### PROBLEM STATEMENT
Wherever the word "script" appears in the entries, copy the whole line.

-------- DATA ROWS

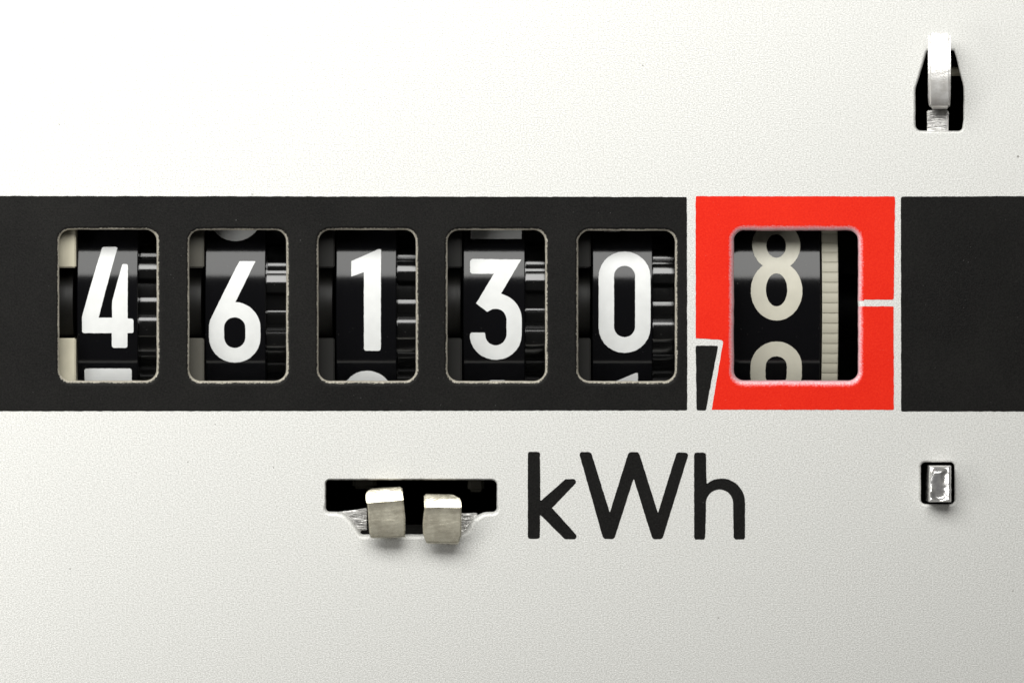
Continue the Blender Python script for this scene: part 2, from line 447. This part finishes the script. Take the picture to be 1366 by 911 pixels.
def digit(ch, xc, top_arc, matr, parent, seed):
    """curved print on the drum; xc local units, top_arc = arc position (px, down +) of its top"""
    loops = [wobble(dense(l, 2.0), .28, .2, seed+i) for i, l in enumerate(G(ch))]
    ex = [((-45, y), (45, y)) for y in range(2, 140, 5)]
    V, F = fill(loops, ex)
    me = bpy.data.meshes.new('digit'); vs = []
    for v in V:
        th = (top_arc+v.y)/100/R; r = R+.005
        vs.append((xc+v.x/100, -r*math.cos(th), -r*math.sin(th)))
    fs = []
    for f in F:
        a, b_, c = (Vector(vs[i]) for i in f[:3])
        fs.append(f if (b_-a).cross(c-a).y < 0 else f[::-1])
    me.from_pydata(vs, [], fs)
    for p in me.polygons: p.use_smooth = True
    o = link('digit', me, matr, parent); o['label'] = ('cream' if matr == M['cream_paint'] else 'white')+' printed figure '+ch
    return o

def lathe_x(prof, seg):
    """prof: list of (x, r) -> solid of revolution about x"""
    bm = bmesh.new(); rings = []
    for x, r in prof:
        rings.append([bm.verts.new((x, -r*math.cos(2*math.pi*i/seg), r*math.sin(2*math.pi*i/seg))) for i in range(seg)])
    for a, c in zip(rings, rings[1:]):
        for i in range(seg): bm.faces.new((a[i], a[(i+1) % seg], c[(i+1) % seg], c[i]))
    bm.faces.new(rings[0]); bm.faces.new(rings[-1][::-1]); return bm

def tooth_mesh(w_, r0, r1, half0, half1, half2, bev=.012):
    """gear tooth along x, centred at angle 0 (facing -y); rounded top"""
    bm = bmesh.new(); dr = (half1-half2)*.33; pr = [(-half0, r0), (-half1, r1-dr), (-half2, r1), (half2, r1), (half1, r1-dr), (half0, r0)]
    a = []; c = []
    for t, r in pr:
        z = t; y = -math.sqrt(max(r*r-t*t, 0)); a.append(bm.verts.new((0, y, z))); c.append(bm.verts.new((w_, y, z)))
    n = len(pr)
    for i in range(n-1): bm.faces.new((a[i], a[i+1], c[i+1], c[i]))
    bm.faces.new(a); bm.faces.new(c[::-1]); bm.faces.new((a[0], a[-1], c[-1], c[0]))
    me = bpy.data.meshes.new('tooth'); bmesh.ops.recalc_face_normals(bm, faces=bm.faces)
    bmesh.ops.bevel(bm, geom=[e for e in bm.edges], offset=bev, segments=2, affect='EDGES')
    bm.to_mesh(me); bm.free()
    for p in me.polygons: p.use_smooth = True
    me.set_sharp_from_angle(angle=math.radians(50))
    return me

axc = W(0, ZC, DEP+R)
kd = (D+DEP)/D
def cx_(px): return (px-683)/100*kd
gear_tooth = None
wheels = [  # drum x0, x1, digit centre, ytop, digits (prev, cur, next)
    (102.5, 183.8, 143.6, 330.6, '345', 'first number wheel showing a white 4 with a cream frame at its left', 'white figure 4'),
    (273.5, 354.3, 313.0, 349.8, '567', 'number wheel showing a white 6 in the second window', ''),
    (448.0, 529.0, 490.0, 333.6, '012', 'number wheel showing a white 1 in the third window', ''),
    (617.8, 700.5, 661.3, 346.8, '234', 'number wheel showing a white 3 in the fourth window', ''),
    (790.3, 870.8, 833.2, 336.8, '901', 'number wheel showing a white 0 in the fifth window, left of the red frame', '')]
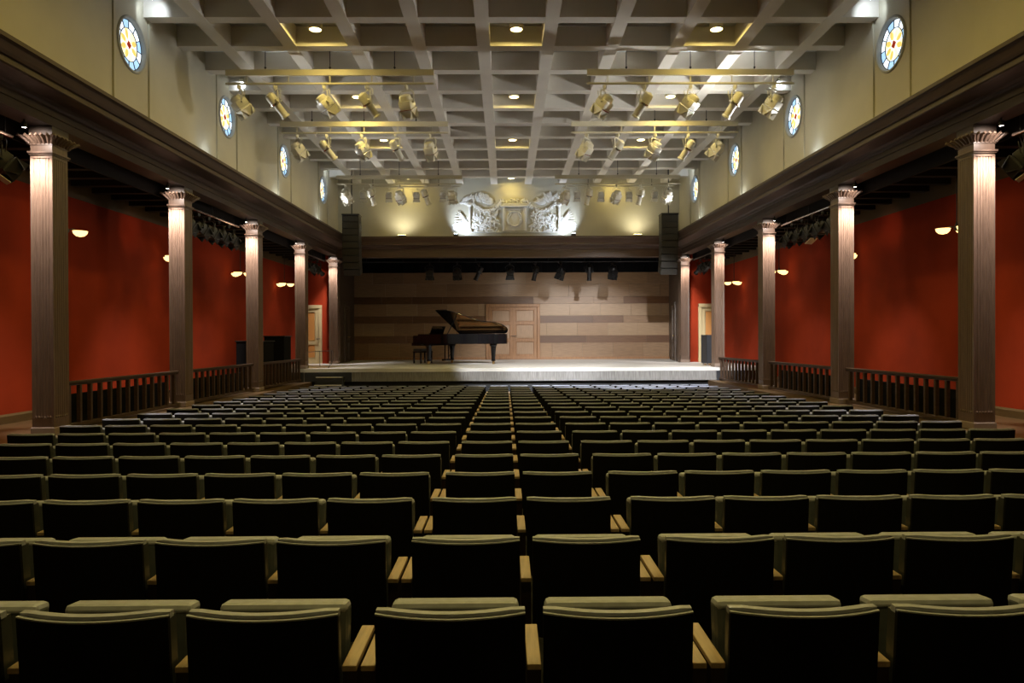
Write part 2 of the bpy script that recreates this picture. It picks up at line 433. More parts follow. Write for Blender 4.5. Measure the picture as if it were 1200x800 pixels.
# side doors in the slanting walls
for i, (s, ya, nm) in enumerate(((-1, 26.6, 'left'), (1, 26.8, 'right'))):
    xa, xb = (-5.86, -6.18) if s < 0 else (5.88, 6.42)
    x = xa + (xb - xa) * (ya - YP) / (YB - YP); ang = math.atan2(YB - YP, xb - xa)
    d = bpy.data.objects.new('door_%d' % (4 + i), None); C.objects.link(d); struct(d, 'dark brown door in the slanting %s side wall of the stage' % nm)
    d.location = (x - s * .04, ya, STAGE); d.rotation_euler = (0, 0, ang if s < 0 else ang + PI)
    def f(b):
        for xx in (-.52, .52): b.box((xx, 0, 1.06), (.1, .08, 2.12), None, .008)
        b.box((0, 0, 2.10), (1.14, .09, .1), None, .008)
    one(f, 'door_frame', M['darkdoor'], d)
    panel_door(d, .92, 2.04, M['darkdoor'], M['darkdoor'], [.75], .30, M['brass'], -.46)

# ------------------------------------------------------------------ columns
CY = [9.55 + 3.77 * i for i in range(5)]
W = .285
def fluted(w, n=6, m=.028, dep=.013):
    pts = []; h = w / 2
    side = [(-h, -h)]
    p = (w - 2 * m) / n
    for i in range(n):
        a = -h + m + i * p
        for t in range(1, 6):
            u = t / 6.0
            side.append((a + p * (.1 + .8 * u), -h + dep * math.sin(PI * u)))
    for k in range(4):
        c, s_ = [(1, 0), (0, 1), (-1, 0), (0, -1)][k]
        pts += [(x * c - y * s_, x * s_ + y * c) for x, y in side]
    return pts
def column(loc, zb, label, group):
    t = thing('column', label, 'column', (loc[0], loc[1], zb), (0, 0, 0), group); t['kind'] = 'thing'; t.scale = (1, 1.18, 1)
    L = z_(2.79) - zb
    zr = L - .345                     # ring height
    def sh(b):
        b.prism([(x * .995, y * .995) for x, y in ((-W / 2, -W / 2), (W / 2, -W / 2), (W / 2, W / 2), (-W / 2, W / 2))], .10, .22)
        b.prism(fluted(W), .20, zr - .06)
        b.box((0, 0, zr - .035), (W * .995, W * .995, .07))
        for k in range(4):            # row of small round flute stops at the foot
            Rm = Matrix.Rotation(k * PI / 2, 4, 'Z')
            for i in range(6): b.ball((-W / 2 + .028 + (i + .5) * (W - .056) / 6, -W / 2 + .004, .235), (.014, .012, .02), Rm, 6)
    one(sh, 'shaft', M['column'], t)
    def ba(b): b.box((0, 0, .05), (W + .03, W + .03, .10), None, .012)
    one(ba, 'base', M['base'], t)
    def nk(b):
        b.box((0, 0, zr), (W + .05, W + .05, .028), None, .006); b.box((0, 0, zr - .02), (W + .025, W + .025, .02))
        b.box((0, 0, zr + .055), (W - .004, W - .004, .09)); b.box((0, 0, zr + .108), (W + .02, W + .02, .018))
    one(nk, 'necking', M['column'], t)
    def cp(b):
        sq = lambda a, z: [(-a, -a, z), (a, -a, z), (a, a, z), (-a, a, z)]
        b.loft([sq(W / 2 - .005, zr + .115), sq(W / 2 + .01, zr + .15), sq(W / 2 + .045, zr + .19), sq(W / 2 + .06, zr + .215)])
        for k in range(4):
            Rm = Matrix.Rotation(k * PI / 2, 4, 'Z')
            for i in range(7):        # acanthus leaves curling out
                x = (i - 3) * .052; f2 = 1 + abs(i - 3) * .09
                b.path([(x, -W / 2 + .0, zr + .115), (x * 1.08, -W / 2 - .022, zr + .150), (x * 1.2 * f2 / 1.1, -W / 2 - .055, zr + .188), (x * 1.28 * f2 / 1.1, -W / 2 - .095, zr + .212), (x * 1.3 * f2 / 1.1, -W / 2 - .108, zr + .192)],
                       [.018, .020, .024, .019, .006], 6, Rm)
    one(cp, 'capital', M['column'], t, smooth=True)
    def im(b): b.box((0, 0, zr + .28), (W + .02, W + .02, L - zr - .215))
    one(im, 'impost', M['column_dark'], t)
    return t
for s in (-1, 1):
    for i, y in enumerate(CY):
        zb = GAL if i < 3 else STAGE
        x = s * (hx(y) + W / 2)
        column((x, y + W * .59), zb, 'brown fluted column on the %s side, %s from the camera' % (SIDE[s], ORD[i]), 'fluted columns of the galleries')
        # spotlight on its face
        lx = x + s * .02
        t = thing('column_spotlight', 'small lit spot lamp above the %s column on the %s side' % (ORD[i], SIDE[s]), 'spotlight', (lx, y - .30, z_(2.79)), (0, 0, 0), 'spot lamps above the columns')
        one(lambda b: (b.tube((0, 0, 0), (0, 0, -.04), .012), b.lathe([(.028, -.035), (.034, -.05), (.034, -.105), (.028, -.105), (.026, -.06)], 14)), 'lamp_housing', M['darkmetal'], t, smooth=True)
        one(lambda b: b.lathe([(.0255, -.100), (.024, -.098)], 14), 'lamp_lens', M['colbulb'], t)
        light('SPOT', 'column_light', (lx, y - .30, z_(2.79) - .115), (700 if i < 3 else 430), (1, .88, .79), .03, (x, y + .02, z_(2.79) - 1.25), 72, 1)
        light('SPOT', 'column_spill', (lx, y - .30, z_(2.79) - .118), 26, (1, .88, .79), .03, (x, y, z_(2.50)), 110, .8)

# balustrades
def balustrade(s, i, label):
    y0, y1 = CY[i] + W * 1.18 + .05, CY[i + 1] - .05
    L = y1 - y0; ym = y0; x0 = s * (hx(y0) + .13); x1 = s * (hx(y1) + .13)
    t = thing('balustrade', label, 'balustrade', (x0, y0, GAL), (0, 0, math.atan2(-(x1 - x0), L)), 'gallery balustrades between the columns')
    one(lambda b: (b.box((0, L / 2, .655), (.085, L + .1 if False else L, .035), None, .006), b.box((0, L / 2, .625), (.05, L, .03))), 'top_rail', M['trim'], t)
    one(lambda b: b.box((0, L / 2, .06), (.07, L, .05), None, .006), 'bottom_rail', M['trim'], t)
    n = 13
    for k in range(n):
        yy = (k + .5) * L / n
        one(lambda b: b.box((0, yy, .345), (.055, .05, .55), None, .004), 'baluster', M['trim'], t)
for s in (-1, 1):
    for i in range(3):
        balustrade(s, i, 'dark wooden balustrade between the %s and %s columns on the %s side' % (ORD[i], ORD[i + 1], SIDE[s]))
        y0, y1 = CY[i] + .62, CY[i + 1] - .10
        if i == 2: continue
        t = thing('bench', 'black bench with a solid back behind the %s %s balustrade' % (ORD[i], SIDE[s]), 'bench', (s * (hx((y0 + y1) / 2) + .40), (y0 + y1) / 2, GAL), (0, 0, TA * -s * -1), 'black benches in the galleries')
        L = y1 - y0
        one(lambda b: b.box((s * -.06, 0, .24), (.05, L, .46), None, .01), 'bench_back', M['drape'], t)
        one(lambda b: b.box((s * .08, 0, .25), (.24, L, .06), None, .015), 'bench_seat', M['drape'], t)
        for k in (-1, 0, 1): one(lambda b: b.box((s * .08, k * (L / 2 - .1), .11), (.2, .05, .22)), 'leg', M['black'], t)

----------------

### RESULT OF THE TASK
Continue the Blender Python script for this scene: part 2, from line 447. This part finishes the script. Take the picture to be 1366 by 911 pixels.
Write part 2 of the bpy script that recreates this picture. It picks up at line 433. More parts follow. Write for Blender 4.5. Measure the picture as if it were 1200x800 pixels.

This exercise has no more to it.